A seesaw chair shaped like the London Underground logo with 1970’s seat covers has been created by a Kingston University student, writes Gabriela Kerezova.

The design celebrates London Underground’s 150th anniversary.

Graphic design student, Clare Newsam, 22, was inspired by the circle and bar shaped logo as part of her final-year coursework.

The design even features seats covered in the same orange, black and brown fabric as the real trains did in 1978.

She said: ““I was doodling the logo when I started thinking about how getting a seat on a train isn’t always possible at busy times.

“What if I incorporated the two ideas to make something fun and playful?”

“It was then that I drew one person sitting on each end of the logo and the idea of the seesaw was born.”

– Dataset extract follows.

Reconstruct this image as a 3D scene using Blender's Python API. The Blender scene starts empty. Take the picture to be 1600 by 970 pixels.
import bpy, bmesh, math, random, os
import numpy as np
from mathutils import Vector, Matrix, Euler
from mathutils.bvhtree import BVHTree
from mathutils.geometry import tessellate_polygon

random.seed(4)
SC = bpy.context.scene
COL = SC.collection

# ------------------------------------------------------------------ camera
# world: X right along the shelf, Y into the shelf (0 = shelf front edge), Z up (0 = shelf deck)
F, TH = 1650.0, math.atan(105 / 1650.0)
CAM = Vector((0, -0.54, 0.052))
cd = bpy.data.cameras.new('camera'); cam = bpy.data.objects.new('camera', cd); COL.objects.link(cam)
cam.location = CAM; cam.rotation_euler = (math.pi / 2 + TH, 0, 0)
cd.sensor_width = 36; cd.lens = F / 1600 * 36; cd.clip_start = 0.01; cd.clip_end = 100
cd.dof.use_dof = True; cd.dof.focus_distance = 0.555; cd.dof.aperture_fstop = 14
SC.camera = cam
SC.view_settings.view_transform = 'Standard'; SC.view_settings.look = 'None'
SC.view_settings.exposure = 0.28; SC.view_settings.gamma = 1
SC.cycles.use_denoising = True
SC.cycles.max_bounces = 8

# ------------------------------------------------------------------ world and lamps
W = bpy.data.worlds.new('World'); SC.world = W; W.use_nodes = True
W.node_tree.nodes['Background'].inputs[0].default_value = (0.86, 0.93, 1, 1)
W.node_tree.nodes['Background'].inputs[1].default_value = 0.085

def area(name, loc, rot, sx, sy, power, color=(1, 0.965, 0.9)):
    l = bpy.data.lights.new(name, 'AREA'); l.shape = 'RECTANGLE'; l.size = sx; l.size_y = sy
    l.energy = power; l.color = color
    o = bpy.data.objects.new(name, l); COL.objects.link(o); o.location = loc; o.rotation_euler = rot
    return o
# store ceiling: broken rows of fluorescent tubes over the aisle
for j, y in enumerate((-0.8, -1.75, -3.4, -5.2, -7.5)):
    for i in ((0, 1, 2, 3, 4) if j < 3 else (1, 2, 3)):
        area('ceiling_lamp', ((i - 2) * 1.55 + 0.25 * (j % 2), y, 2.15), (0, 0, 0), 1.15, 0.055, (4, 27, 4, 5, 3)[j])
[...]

She bought the widely-recognizable fabric from the London Transport Museum. The project is the first time the young artist had worked with woodwork or upholstery. She made the seesaw by hand at the university’s workshop.

Dr David Lawrence, Kingston University architectural historian, said: ““Clare’s creation works with the wit and inventiveness that typifies the best of London Underground design.

“The smart move of turning a symbol in to a seat for two, clearly referencing transport and the city, deserves to take the roundel seesaw far.”

Her design will be exhibited at the Hoxton Arches in East London until June 29.

The exhibition will also feature two other Kingston University’s students’ works. Thomas Farrall created a water-filled see through hand rail with miniature model commuters inside.

Meanwhile Joana Galvao came up with the idea for a smart phone app which would guide tourists around London’s cultural attractions.